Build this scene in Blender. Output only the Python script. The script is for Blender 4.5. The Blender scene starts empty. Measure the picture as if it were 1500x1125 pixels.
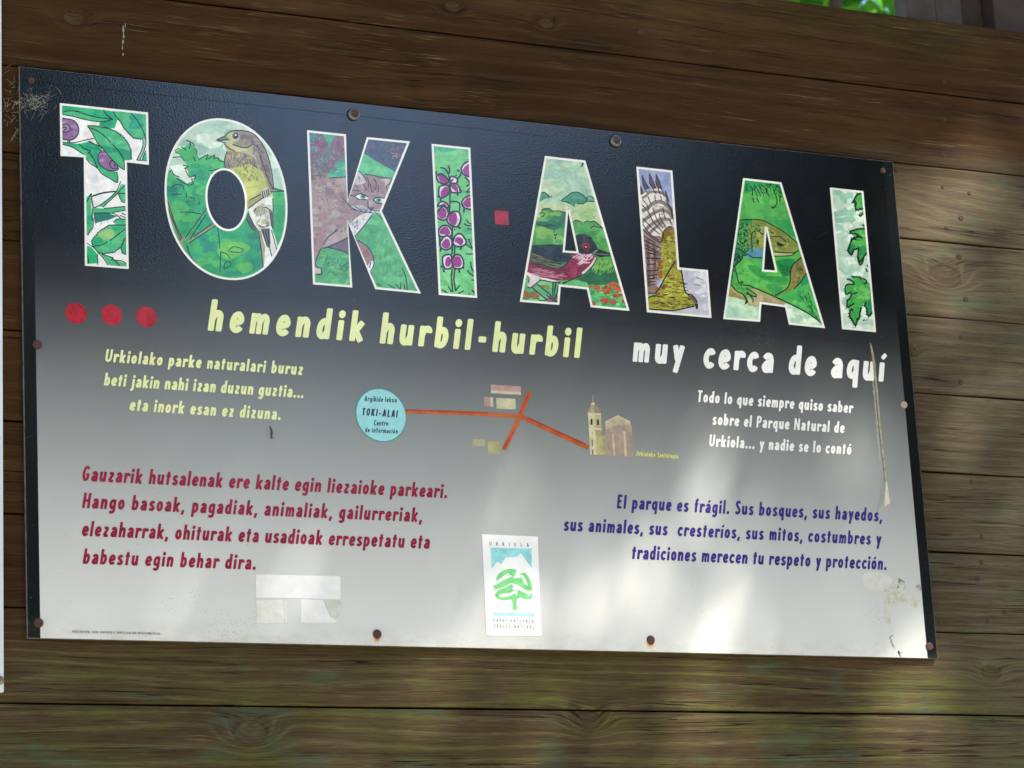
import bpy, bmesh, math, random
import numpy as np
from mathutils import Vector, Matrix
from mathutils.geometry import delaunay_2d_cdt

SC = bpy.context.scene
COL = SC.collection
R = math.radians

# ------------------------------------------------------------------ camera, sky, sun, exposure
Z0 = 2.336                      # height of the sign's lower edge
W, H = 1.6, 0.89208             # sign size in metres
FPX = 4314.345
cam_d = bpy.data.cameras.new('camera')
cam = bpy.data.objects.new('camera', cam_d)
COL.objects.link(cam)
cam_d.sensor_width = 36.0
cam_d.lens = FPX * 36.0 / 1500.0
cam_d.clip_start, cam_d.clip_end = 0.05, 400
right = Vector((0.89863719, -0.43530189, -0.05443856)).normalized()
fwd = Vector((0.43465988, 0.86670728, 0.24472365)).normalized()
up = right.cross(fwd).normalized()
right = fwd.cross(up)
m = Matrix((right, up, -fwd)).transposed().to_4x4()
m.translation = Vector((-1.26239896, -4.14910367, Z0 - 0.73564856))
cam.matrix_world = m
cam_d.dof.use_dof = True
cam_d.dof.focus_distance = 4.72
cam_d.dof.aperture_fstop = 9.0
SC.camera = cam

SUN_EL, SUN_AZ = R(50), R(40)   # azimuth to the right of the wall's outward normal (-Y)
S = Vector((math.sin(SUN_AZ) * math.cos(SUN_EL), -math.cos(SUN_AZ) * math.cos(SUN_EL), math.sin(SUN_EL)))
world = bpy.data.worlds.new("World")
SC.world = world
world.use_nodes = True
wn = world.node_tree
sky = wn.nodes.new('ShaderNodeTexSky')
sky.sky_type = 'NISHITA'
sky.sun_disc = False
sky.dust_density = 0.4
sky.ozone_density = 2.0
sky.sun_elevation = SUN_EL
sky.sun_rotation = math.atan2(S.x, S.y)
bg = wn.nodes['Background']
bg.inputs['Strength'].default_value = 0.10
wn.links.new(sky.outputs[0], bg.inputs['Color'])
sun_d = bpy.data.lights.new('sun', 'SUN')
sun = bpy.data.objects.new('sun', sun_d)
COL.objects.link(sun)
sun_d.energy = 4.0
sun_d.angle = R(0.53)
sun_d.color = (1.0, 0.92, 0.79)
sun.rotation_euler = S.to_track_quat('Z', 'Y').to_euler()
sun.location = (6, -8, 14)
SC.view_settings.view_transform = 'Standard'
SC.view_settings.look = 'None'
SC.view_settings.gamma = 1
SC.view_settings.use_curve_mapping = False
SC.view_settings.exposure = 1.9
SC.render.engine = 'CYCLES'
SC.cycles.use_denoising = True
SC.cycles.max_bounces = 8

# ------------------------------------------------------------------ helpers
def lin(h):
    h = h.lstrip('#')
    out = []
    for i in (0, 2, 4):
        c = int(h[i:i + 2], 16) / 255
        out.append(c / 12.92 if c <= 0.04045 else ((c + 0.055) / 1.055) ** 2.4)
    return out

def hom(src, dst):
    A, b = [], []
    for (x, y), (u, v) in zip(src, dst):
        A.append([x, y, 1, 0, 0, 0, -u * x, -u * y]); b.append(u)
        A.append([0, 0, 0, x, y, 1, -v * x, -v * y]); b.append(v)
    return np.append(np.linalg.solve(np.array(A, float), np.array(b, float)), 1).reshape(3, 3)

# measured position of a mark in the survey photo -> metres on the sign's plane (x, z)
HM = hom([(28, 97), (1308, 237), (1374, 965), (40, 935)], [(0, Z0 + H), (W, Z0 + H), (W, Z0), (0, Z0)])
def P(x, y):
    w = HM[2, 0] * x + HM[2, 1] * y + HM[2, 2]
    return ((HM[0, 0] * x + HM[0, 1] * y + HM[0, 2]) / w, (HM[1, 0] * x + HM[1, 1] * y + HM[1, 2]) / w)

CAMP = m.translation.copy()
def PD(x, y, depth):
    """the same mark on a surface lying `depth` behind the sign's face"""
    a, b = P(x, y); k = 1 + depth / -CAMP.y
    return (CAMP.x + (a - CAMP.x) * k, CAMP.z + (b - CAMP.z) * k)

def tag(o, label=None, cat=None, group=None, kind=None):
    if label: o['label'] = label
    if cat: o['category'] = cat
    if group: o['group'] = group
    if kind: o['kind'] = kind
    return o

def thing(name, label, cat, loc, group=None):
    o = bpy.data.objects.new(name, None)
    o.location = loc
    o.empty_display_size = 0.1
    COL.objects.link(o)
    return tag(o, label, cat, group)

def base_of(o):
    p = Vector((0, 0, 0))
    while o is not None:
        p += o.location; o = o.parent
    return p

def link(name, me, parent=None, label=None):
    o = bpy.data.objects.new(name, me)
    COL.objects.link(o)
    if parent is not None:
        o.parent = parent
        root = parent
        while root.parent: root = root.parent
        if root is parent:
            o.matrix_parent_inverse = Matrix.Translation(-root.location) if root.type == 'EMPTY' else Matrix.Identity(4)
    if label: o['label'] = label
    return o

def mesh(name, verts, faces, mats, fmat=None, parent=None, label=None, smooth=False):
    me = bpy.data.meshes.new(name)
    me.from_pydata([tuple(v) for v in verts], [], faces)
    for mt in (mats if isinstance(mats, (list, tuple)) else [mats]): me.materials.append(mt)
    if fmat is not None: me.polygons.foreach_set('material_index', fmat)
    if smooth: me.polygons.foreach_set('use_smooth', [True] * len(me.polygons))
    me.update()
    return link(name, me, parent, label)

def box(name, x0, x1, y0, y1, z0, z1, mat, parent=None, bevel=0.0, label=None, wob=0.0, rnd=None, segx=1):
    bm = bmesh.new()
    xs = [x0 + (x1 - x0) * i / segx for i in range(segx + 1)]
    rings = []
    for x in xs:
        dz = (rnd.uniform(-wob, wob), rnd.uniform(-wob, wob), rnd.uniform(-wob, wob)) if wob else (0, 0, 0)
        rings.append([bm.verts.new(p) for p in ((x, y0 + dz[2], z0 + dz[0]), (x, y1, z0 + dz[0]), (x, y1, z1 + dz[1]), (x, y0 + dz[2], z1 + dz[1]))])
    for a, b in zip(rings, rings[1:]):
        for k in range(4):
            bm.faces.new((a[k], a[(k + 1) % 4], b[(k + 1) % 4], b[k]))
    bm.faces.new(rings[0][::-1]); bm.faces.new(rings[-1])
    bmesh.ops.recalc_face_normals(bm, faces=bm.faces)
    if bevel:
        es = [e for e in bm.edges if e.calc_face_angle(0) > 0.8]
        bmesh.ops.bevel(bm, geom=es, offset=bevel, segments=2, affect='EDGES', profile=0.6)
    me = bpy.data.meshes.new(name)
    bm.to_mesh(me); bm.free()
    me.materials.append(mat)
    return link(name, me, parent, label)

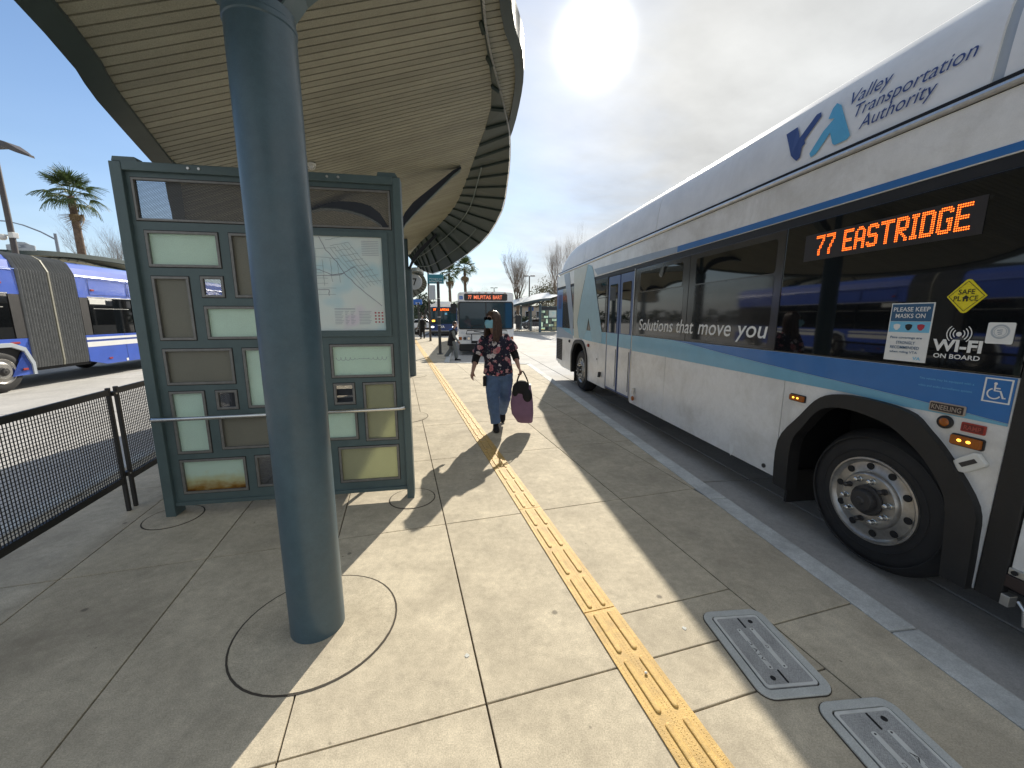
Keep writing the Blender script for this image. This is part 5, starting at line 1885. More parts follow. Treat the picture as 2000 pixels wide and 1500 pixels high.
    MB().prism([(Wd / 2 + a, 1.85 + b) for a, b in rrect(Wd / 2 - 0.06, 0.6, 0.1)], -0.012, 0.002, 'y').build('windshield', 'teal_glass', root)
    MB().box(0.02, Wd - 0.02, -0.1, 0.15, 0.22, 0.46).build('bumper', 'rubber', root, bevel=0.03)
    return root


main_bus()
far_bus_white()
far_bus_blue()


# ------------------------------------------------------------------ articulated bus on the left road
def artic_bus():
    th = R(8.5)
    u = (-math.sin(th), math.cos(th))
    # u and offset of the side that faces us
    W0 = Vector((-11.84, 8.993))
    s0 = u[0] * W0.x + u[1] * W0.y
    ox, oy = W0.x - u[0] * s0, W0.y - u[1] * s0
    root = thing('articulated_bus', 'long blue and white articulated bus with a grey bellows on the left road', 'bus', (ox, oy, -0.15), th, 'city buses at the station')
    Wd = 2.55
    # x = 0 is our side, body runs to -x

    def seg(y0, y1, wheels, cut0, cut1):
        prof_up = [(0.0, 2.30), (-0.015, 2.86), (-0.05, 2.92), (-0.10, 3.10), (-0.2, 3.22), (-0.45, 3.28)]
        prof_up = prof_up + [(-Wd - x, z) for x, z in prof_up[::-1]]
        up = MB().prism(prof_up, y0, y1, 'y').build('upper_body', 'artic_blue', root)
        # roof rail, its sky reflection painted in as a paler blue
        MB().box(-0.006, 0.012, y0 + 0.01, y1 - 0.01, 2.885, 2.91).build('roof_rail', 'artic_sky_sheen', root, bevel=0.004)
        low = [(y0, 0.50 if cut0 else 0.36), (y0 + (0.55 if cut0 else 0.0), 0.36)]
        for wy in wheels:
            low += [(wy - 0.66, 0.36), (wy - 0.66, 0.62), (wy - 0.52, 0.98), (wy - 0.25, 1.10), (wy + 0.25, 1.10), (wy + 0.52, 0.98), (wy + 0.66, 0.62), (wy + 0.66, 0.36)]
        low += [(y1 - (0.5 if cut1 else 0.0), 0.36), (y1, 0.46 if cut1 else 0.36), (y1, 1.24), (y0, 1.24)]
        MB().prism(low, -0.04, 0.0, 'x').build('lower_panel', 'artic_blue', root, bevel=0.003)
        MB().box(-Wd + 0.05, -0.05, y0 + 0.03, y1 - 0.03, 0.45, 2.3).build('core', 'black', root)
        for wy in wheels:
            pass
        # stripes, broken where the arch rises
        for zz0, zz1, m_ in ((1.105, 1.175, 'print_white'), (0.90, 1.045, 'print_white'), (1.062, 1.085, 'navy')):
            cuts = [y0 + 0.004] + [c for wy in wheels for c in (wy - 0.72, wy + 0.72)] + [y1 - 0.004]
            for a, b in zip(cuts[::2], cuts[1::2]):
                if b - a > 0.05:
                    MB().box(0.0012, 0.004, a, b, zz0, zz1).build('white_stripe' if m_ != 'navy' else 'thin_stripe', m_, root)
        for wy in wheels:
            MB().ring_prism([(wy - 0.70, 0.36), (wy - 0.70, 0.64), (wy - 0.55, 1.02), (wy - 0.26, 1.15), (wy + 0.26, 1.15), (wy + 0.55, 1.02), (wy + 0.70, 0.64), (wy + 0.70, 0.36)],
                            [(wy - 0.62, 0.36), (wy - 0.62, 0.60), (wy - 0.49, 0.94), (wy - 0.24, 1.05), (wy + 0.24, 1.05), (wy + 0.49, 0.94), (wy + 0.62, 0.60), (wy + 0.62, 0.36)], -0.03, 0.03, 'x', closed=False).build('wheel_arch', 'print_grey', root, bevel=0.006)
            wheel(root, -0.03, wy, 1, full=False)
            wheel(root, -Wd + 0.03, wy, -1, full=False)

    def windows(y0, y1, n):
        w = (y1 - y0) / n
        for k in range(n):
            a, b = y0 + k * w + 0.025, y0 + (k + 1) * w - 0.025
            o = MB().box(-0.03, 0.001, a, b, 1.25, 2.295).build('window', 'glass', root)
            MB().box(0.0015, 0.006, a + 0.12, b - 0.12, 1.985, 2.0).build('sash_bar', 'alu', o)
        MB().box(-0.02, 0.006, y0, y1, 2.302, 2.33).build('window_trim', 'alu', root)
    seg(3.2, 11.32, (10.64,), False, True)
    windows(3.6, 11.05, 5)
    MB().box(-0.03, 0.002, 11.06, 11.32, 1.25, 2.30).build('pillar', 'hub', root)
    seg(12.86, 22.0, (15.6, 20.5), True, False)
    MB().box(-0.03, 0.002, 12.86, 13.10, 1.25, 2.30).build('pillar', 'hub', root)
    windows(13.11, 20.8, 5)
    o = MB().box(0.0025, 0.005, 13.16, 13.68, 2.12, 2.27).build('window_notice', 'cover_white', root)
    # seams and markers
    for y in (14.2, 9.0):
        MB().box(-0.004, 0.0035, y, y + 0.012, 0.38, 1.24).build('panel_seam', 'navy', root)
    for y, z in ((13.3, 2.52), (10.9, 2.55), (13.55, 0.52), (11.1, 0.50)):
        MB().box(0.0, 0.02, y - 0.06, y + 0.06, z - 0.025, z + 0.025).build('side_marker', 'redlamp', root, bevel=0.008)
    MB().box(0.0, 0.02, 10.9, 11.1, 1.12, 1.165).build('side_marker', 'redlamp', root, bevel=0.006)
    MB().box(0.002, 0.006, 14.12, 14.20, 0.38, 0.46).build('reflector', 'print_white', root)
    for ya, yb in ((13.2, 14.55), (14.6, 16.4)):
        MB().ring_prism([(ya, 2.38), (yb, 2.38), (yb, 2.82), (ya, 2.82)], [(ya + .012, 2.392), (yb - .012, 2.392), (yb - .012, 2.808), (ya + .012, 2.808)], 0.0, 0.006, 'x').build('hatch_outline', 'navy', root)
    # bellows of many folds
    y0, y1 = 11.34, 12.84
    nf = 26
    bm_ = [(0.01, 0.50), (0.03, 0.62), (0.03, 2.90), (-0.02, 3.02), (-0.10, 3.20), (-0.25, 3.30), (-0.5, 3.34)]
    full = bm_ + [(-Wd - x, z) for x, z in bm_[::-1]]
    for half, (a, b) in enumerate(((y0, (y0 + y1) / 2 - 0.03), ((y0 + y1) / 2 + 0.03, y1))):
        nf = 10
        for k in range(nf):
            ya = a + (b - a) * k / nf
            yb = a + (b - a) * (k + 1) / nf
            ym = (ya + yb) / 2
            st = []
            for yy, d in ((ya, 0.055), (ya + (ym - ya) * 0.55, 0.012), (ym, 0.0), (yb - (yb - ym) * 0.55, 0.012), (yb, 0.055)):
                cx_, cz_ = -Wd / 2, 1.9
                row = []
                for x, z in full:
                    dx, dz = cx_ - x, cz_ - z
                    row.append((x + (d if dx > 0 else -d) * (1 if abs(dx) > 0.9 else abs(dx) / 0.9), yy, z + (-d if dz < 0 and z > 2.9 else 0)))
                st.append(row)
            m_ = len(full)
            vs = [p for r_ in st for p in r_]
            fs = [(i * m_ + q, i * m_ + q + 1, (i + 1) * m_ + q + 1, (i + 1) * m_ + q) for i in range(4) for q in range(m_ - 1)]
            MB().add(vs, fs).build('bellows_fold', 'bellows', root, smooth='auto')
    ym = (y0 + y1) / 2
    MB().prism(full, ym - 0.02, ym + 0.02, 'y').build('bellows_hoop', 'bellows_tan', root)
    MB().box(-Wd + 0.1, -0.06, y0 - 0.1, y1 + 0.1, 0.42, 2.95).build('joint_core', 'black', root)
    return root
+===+
* Instruction *
Quote only the lines running from the line that holds "Keep writing the" to the line that holds "# x = 0 is our side, body runs to -x", both ends included.

* The result *
Keep writing the Blender script for this image. This is part 5, starting at line 1885. More parts follow. Treat the picture as 2000 pixels wide and 1500 pixels high.
    MB().prism([(Wd / 2 + a, 1.85 + b) for a, b in rrect(Wd / 2 - 0.06, 0.6, 0.1)], -0.012, 0.002, 'y').build('windshield', 'teal_glass', root)
    MB().box(0.02, Wd - 0.02, -0.1, 0.15, 0.22, 0.46).build('bumper', 'rubber', root, bevel=0.03)
    return root


main_bus()
far_bus_white()
far_bus_blue()


# ------------------------------------------------------------------ articulated bus on the left road
def artic_bus():
    th = R(8.5)
    u = (-math.sin(th), math.cos(th))
    # u and offset of the side that faces us
    W0 = Vector((-11.84, 8.993))
    s0 = u[0] * W0.x + u[1] * W0.y
    ox, oy = W0.x - u[0] * s0, W0.y - u[1] * s0
    root = thing('articulated_bus', 'long blue and white articulated bus with a grey bellows on the left road', 'bus', (ox, oy, -0.15), th, 'city buses at the station')
    Wd = 2.55
    # x = 0 is our side, body runs to -x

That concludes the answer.